“Never name the chickens” (military adage)

“Don’t/Never name the chickens” is a barnyard adage that has also been used in the military. “We decided not to name our chickens…it makes it so hard to eat them later” (said by a farmer to a neighbor) was cited in a 1942 newspaper cartoon..
 
Sy Montgomery explained in his 1991 book, Walking with the Great Apes: Jane Goodall, Dian Fossey, Biruté Galdikas:
 
“There is an old military adage all generals know well: ‘Don’t name the chickens.’ Just as a farmer can’t consider his chickens pets if he is raising them for meat, a commander cannot become too friendly with individual soldiers, for he may well have to send them to death to win a battle.”
 
It’s not certain when the military adage began, but it possibly started during World War II (the date of the 1942 cartoon).
       
 
24 May 1942, Richmond (VA) Times-Dispatch, “Grin ad Bear It” cartoon by George Lichty, comics sec., pg. ?:
“WE DECIDED NOT TO NAME THE CHICKENS…IT MAKES IT SO HARD TO EAT THEM LATER.”
 
Google Books
Walking with the Great Apes:
Jane Goodall, Dian Fossey, Biruté Galdikas

By Sy Montgomery
Boston, MA: Houghton Mifflin Co.
1991
Pg. 228:
There is an old military adage all generals know well: “Don’t name the chickens.” Just as a farmer can’t consider his chickens pets if he is raising them for meat, a commander cannot become too friendly with individual soldiers, for he may well have to send them to death to win a battle.
     
Google Books
Facing the Wild:
“Ecotourism, Conservation and Animal Encounters”

By Chilla Bulbeck
New York, NY: Earthscan
2005
Pg. 159:
As the farmer knows and the old military adage goes, ‘Don’t name the chickens’ (Montgomery, 1991, p228), which of course Goodall, Galdikas and Fossey contravened: they named their apes and focused on individuals (Montgomery, 1991, p104).
 
Freakonomics
stephany smith pearson says:
MARCH 31, 2009 AT 2:02 PM
(...)
. One thing: never name your chickens. They are poultry, not pets, and they tend to end up as tasty treats for dogs, cats, and critters of all kinds.
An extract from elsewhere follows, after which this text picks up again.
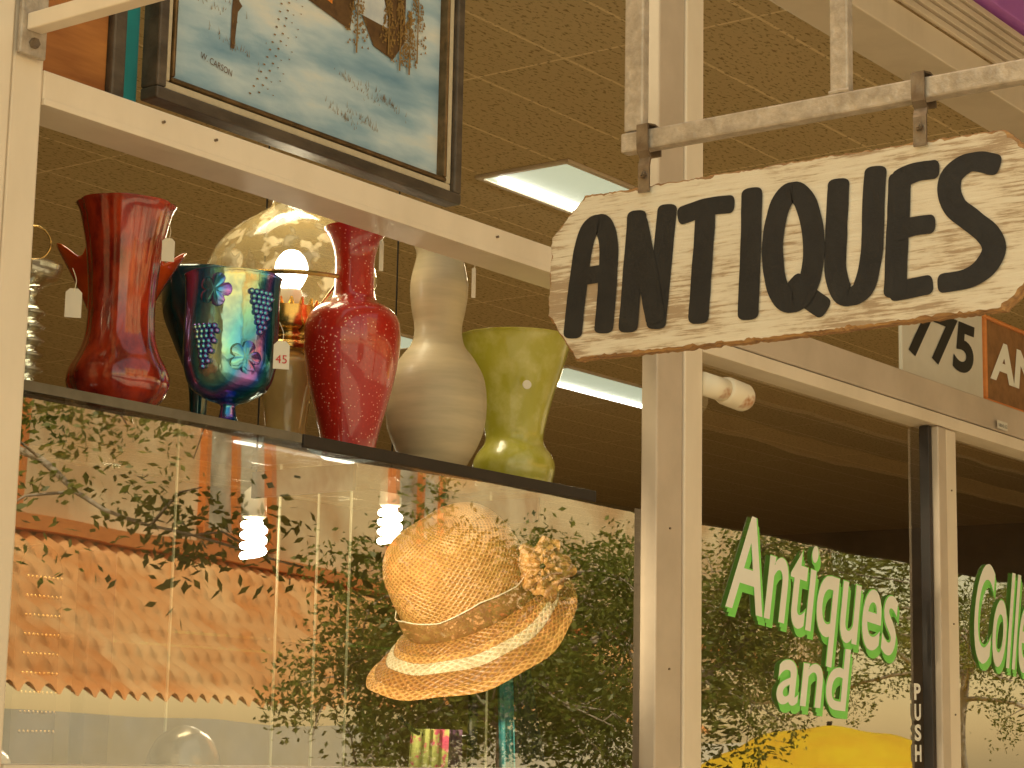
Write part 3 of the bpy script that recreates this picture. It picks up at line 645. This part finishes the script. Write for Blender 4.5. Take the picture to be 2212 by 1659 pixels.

There’s nothing worse than discovering the mauled remains of your beloved “Fluffy”. The only exception I ever made to that rule was a pair of roosters that my daughter named Original Recipe and Extra Crispy.
 
Google Books
Birdology:
Adventures with a Pack of Hens, a Peck of Pigeons, Cantankerous Crows, Fierce Falcons, Hip Hop Parrots, Baby Hummingbirds, and One Murderously Big Living Dinosaur

By Sy Montgomery
New York, NY: Free Press
2010
Pg. ?:
I had not done so before because of a military adage learned from my father, an army general, which warned, “Never name the chickens.” I knew this wasn’t about poultry, but about the commander’s responsibility to remain objective about the troops he must choose to send into battle.
     
GlennBeck.com
This woman really, really loves her chicken
Tuesday, Oct 7, 2014 at 1:24 PM EDT
(...)
“I had Charlie the chicken. And it was this nice little chicken and it was my chicken. Well, grandpa ate my chicken, and I was very upset. He ate my chicken. He took my chicken, and one day, we were eating chicken,” Glenn said. “And my grandpa said, that’s why we don’t name our chickens. And he said the whole time, don’t name the chickens. Don’t name the chickens. He warned me and he’s like, Glenn, we eat chickens. This is what we do. We grow them so we can eat them. This is what we do. We gather their eggs.”
 
“So one day we’re eating chickens, and I find out it’s Charlie the chicken. And I look at my grandfather — he’s like that’s why we don’t name our chickens. No pause. And, you know what, I still eat chicken, and I got over it. I got over it.”